### Task
Reproduce exactly only the lines from the line that holds "Model this scene" to the line that holds "def ray(px,py,Y): return", inclusive, in the listing below, and please leave out every picture.

### Materials provided
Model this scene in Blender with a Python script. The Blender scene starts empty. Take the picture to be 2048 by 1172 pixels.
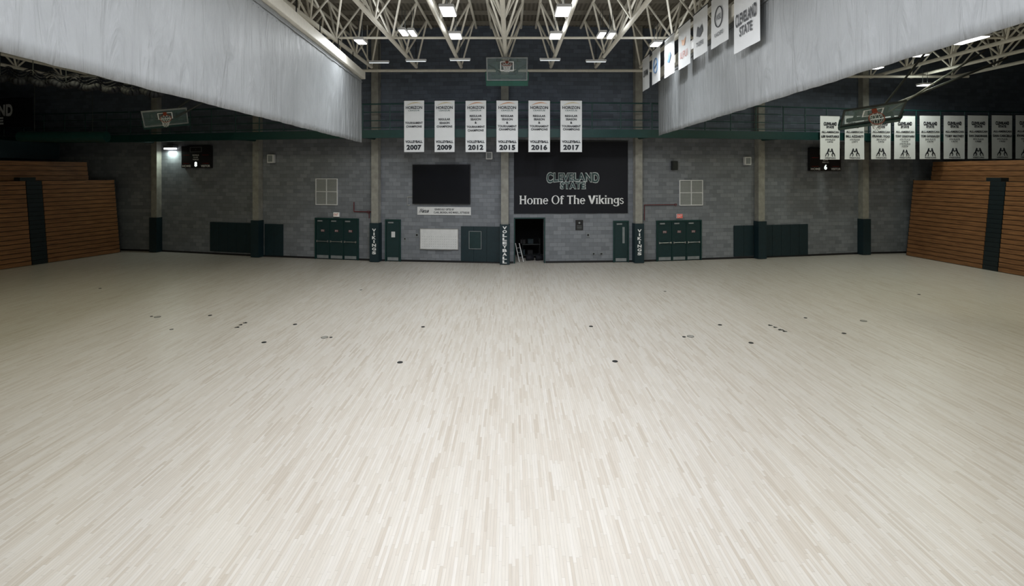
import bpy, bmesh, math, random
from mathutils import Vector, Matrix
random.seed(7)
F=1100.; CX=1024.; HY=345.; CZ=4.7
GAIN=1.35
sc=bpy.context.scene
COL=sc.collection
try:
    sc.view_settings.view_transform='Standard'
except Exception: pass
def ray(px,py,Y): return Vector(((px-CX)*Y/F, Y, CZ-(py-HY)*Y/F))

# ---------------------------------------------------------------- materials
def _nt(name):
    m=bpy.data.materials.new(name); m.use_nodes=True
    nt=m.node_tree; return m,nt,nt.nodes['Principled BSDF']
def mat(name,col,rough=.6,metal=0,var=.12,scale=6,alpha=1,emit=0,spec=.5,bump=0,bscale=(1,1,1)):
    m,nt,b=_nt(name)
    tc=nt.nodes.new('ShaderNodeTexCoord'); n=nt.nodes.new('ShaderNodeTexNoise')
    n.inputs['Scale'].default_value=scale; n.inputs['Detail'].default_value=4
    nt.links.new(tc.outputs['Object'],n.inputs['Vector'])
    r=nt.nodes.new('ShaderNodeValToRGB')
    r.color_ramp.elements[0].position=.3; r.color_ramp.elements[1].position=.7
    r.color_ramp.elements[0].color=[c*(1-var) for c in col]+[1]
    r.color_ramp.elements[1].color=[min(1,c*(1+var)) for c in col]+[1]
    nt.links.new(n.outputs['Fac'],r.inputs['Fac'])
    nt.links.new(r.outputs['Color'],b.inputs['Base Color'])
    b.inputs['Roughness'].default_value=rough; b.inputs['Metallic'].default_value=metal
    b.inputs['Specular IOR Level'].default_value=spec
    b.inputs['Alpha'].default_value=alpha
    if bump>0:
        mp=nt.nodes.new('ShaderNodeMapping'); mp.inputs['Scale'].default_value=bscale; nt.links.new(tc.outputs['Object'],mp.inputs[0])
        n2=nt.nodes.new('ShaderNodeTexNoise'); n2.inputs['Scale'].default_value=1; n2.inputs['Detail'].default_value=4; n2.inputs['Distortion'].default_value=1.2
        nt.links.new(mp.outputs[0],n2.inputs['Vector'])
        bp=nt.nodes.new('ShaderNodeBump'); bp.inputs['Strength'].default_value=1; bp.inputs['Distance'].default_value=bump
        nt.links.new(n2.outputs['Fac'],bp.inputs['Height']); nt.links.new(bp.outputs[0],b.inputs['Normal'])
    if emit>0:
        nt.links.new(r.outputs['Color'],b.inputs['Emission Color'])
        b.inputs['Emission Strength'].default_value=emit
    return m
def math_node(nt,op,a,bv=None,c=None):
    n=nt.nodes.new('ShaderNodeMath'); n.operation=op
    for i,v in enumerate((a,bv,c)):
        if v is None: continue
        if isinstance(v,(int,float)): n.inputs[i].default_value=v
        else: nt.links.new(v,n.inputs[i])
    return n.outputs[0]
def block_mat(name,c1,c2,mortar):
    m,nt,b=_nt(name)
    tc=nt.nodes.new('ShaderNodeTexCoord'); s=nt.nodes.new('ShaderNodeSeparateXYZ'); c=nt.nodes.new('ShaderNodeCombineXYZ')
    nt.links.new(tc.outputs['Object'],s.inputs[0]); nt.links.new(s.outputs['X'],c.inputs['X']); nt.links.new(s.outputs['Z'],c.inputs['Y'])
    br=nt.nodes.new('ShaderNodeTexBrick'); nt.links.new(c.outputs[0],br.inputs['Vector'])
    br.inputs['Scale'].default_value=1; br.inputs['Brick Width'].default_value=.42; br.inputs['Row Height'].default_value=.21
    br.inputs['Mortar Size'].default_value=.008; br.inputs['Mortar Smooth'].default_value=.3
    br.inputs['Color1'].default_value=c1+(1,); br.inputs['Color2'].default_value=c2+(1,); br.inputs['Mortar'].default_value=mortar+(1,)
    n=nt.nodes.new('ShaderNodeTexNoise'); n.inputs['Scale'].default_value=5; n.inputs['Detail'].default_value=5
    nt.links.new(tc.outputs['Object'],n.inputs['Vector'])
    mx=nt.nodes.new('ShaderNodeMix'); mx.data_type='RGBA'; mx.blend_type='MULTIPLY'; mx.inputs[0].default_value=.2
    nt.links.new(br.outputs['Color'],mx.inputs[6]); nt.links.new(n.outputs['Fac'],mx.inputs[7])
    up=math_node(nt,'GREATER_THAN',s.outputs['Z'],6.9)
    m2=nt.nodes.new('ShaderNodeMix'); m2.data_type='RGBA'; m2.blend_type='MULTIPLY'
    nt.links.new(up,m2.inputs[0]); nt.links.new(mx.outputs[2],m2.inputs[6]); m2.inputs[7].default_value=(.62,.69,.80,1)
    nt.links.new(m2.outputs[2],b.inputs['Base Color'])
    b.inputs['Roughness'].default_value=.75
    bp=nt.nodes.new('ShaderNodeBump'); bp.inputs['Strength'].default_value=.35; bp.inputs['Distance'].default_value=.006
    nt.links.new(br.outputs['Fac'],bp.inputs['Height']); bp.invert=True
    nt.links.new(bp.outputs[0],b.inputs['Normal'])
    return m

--

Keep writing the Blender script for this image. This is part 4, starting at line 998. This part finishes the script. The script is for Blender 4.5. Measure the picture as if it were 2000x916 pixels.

...

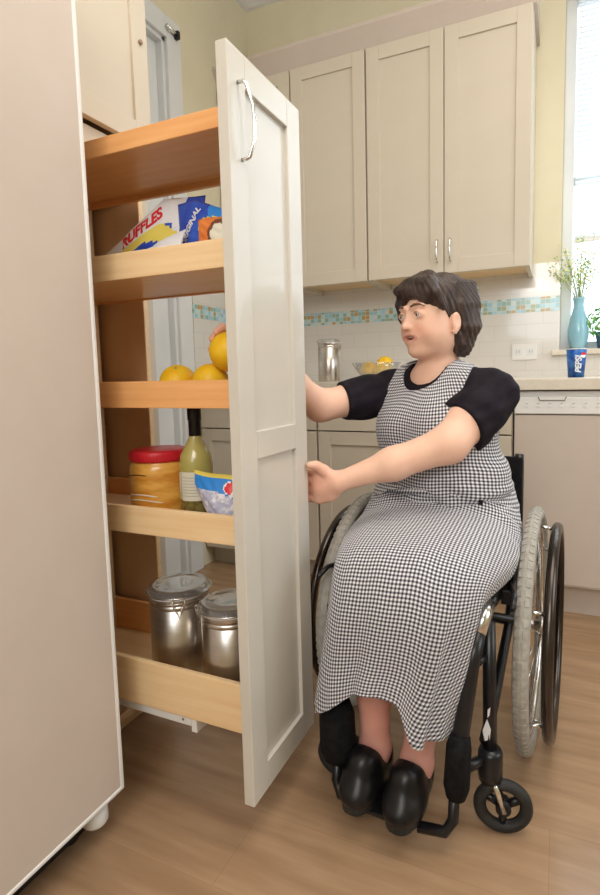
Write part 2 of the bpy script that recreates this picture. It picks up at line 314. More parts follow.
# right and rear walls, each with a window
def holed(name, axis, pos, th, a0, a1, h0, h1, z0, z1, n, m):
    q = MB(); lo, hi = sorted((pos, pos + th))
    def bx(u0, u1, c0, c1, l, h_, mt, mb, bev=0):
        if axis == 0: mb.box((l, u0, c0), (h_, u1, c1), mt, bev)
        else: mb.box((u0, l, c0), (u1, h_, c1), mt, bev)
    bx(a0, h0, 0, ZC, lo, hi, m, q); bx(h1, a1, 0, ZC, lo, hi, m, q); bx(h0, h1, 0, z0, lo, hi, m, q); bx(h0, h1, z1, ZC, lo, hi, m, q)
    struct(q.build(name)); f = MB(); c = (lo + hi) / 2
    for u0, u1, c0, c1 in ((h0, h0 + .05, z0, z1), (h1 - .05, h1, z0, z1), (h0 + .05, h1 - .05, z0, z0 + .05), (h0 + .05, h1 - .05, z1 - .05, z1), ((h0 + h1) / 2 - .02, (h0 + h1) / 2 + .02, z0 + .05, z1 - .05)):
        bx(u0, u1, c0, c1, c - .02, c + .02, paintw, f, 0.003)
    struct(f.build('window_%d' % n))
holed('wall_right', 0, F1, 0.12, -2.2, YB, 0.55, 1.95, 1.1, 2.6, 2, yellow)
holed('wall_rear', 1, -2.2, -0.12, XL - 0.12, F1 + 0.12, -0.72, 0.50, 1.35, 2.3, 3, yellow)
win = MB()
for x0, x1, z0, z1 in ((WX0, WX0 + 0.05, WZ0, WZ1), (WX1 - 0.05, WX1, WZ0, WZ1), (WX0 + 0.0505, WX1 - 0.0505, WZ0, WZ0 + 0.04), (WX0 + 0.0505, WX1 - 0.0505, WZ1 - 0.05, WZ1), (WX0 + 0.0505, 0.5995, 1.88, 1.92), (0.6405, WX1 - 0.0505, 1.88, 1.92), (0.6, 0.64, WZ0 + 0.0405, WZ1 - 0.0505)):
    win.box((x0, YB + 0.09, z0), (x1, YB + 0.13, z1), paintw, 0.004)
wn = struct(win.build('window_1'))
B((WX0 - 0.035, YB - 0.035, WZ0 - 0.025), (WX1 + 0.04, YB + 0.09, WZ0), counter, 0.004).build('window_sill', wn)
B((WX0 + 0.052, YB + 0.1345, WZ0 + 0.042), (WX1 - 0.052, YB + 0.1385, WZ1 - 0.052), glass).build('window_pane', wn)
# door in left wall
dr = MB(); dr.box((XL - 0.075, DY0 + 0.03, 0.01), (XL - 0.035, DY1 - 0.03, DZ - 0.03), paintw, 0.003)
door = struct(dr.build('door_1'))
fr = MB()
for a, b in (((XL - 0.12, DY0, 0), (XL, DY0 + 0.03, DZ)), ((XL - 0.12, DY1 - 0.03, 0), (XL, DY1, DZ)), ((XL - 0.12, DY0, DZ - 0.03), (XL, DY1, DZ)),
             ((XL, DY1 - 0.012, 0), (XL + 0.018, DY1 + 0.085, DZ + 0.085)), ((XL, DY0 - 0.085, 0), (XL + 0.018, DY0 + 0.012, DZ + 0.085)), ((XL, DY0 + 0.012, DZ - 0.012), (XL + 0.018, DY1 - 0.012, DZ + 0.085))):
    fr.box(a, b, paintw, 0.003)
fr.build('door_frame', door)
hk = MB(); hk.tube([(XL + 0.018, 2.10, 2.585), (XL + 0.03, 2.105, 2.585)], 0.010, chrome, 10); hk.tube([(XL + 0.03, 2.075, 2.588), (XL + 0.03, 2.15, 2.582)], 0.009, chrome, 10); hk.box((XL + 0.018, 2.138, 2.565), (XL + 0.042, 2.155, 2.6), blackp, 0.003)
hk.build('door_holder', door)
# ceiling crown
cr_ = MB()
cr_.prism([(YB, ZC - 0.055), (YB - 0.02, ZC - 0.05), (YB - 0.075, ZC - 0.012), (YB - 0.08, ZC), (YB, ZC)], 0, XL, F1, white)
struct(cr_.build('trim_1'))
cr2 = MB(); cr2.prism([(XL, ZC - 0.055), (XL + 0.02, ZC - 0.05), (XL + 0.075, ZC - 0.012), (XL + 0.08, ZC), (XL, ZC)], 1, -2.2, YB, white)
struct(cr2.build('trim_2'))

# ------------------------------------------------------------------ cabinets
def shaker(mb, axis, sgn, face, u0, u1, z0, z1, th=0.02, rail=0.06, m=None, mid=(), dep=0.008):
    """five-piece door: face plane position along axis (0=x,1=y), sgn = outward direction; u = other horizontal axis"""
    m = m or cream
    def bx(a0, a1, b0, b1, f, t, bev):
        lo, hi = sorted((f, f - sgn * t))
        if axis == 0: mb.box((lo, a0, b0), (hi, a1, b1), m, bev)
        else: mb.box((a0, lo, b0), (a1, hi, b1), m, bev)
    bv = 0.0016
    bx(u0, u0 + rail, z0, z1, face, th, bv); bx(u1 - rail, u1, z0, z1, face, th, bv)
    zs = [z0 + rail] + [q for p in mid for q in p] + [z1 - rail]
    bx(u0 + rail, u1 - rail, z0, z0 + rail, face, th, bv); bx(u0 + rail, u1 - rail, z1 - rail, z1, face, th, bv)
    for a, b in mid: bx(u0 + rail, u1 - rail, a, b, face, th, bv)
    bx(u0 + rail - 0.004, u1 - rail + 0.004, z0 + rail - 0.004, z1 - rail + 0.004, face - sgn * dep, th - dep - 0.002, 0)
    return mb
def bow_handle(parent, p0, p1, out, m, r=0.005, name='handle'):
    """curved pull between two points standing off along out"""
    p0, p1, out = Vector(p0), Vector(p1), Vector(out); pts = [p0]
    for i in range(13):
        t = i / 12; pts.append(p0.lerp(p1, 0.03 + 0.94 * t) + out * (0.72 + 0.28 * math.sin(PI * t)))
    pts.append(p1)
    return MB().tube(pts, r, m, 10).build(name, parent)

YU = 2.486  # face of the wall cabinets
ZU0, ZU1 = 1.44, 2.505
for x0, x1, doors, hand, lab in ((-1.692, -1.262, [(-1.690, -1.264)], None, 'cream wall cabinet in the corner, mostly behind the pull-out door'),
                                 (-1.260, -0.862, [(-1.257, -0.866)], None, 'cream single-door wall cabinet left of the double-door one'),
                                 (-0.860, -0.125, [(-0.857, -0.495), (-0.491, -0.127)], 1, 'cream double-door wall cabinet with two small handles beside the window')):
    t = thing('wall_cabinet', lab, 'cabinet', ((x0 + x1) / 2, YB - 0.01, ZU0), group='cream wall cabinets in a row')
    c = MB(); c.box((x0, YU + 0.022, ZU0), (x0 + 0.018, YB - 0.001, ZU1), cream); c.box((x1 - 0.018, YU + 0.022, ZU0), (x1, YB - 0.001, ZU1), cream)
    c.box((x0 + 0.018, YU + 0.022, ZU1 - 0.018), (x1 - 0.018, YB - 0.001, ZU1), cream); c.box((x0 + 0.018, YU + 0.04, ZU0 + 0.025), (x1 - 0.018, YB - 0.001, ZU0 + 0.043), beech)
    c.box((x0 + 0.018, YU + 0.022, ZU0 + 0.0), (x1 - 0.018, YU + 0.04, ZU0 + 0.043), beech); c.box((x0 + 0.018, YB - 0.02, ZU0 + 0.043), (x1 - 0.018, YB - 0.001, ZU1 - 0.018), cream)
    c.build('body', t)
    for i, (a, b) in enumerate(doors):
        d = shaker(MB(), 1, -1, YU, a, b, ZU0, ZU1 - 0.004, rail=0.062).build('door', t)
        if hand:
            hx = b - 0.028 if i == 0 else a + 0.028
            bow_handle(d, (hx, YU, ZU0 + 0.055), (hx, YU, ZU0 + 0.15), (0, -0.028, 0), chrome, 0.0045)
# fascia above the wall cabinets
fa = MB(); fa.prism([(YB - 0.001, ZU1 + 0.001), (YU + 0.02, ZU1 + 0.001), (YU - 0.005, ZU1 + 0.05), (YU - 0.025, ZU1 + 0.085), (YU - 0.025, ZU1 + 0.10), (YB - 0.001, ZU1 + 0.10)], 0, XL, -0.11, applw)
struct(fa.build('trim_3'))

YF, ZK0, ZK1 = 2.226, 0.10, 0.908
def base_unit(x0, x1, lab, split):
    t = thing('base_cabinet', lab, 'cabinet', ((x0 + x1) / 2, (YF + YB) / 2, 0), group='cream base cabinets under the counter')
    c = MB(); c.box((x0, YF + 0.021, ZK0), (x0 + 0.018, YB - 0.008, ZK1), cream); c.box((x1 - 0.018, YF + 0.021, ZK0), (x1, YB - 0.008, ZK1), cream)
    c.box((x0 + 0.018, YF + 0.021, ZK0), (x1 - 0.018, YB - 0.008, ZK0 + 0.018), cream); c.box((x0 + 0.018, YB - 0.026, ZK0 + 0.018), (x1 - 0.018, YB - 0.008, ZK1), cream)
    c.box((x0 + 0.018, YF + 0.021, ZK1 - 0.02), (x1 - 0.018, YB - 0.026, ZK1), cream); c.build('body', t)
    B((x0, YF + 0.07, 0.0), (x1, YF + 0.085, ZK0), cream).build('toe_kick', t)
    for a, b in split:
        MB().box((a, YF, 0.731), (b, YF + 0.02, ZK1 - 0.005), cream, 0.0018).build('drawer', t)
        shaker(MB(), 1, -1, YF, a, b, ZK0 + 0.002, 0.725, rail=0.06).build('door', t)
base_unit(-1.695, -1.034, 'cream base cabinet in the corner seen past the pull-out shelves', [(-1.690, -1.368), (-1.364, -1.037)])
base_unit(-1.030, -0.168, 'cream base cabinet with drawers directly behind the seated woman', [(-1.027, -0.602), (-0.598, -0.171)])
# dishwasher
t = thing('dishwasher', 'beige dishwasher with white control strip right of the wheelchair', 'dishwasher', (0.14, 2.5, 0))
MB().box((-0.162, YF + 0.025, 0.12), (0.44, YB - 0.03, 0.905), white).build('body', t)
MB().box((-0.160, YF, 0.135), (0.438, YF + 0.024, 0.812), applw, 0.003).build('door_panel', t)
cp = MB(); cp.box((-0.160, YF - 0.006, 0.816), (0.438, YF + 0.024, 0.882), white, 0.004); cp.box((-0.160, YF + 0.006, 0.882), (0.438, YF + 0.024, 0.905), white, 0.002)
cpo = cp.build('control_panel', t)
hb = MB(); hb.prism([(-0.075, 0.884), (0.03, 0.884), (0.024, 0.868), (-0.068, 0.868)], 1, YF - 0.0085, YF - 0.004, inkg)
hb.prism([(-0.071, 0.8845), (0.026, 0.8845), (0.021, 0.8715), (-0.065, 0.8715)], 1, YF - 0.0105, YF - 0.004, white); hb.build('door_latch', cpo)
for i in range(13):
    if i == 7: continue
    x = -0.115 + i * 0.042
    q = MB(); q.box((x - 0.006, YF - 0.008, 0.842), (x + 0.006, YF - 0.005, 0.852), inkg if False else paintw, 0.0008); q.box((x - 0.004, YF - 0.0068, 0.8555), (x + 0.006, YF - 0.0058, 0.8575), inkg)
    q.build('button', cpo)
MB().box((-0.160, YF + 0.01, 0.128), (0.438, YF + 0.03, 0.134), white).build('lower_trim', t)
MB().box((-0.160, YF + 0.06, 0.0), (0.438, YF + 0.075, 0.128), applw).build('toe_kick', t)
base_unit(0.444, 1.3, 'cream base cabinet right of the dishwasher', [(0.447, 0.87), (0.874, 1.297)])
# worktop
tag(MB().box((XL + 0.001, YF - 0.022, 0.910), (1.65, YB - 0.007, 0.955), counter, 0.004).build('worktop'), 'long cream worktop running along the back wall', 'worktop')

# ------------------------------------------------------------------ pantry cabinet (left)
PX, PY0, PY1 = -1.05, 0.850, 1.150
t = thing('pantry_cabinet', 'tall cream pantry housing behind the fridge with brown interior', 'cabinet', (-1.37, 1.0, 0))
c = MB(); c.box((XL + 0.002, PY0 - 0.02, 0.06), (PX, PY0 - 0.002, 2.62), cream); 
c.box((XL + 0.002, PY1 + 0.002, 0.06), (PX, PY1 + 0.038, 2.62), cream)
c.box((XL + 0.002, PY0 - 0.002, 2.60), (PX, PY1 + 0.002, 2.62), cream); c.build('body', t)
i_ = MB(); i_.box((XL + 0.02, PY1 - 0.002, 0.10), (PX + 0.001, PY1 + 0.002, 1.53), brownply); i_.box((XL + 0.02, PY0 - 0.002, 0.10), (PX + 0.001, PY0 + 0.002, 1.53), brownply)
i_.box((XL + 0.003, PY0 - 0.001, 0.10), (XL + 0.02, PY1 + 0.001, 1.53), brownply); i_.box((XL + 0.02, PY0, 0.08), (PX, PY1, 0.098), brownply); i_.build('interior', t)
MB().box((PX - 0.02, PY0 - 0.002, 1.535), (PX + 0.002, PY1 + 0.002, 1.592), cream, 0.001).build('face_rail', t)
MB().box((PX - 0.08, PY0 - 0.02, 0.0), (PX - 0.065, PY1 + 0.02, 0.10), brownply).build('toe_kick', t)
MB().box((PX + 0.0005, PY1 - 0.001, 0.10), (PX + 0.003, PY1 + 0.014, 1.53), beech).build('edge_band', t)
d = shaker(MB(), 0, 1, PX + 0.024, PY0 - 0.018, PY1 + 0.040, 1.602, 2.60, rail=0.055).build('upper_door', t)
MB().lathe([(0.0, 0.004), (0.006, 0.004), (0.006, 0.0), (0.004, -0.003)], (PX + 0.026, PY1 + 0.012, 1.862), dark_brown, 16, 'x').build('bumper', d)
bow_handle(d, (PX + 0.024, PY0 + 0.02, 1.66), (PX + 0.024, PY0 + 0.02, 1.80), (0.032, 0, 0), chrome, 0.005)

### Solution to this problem
Model this scene in Blender with a Python script. The Blender scene starts empty. Take the picture to be 2048 by 1172 pixels.
import bpy, bmesh, math, random
from mathutils import Vector, Matrix
random.seed(7)
F=1100.; CX=1024.; HY=345.; CZ=4.7
GAIN=1.35
sc=bpy.context.scene
COL=sc.collection
try:
    sc.view_settings.view_transform='Standard'
except Exception: pass
def ray(px,py,Y): return Vector(((px-CX)*Y/F, Y, CZ-(py-HY)*Y/F))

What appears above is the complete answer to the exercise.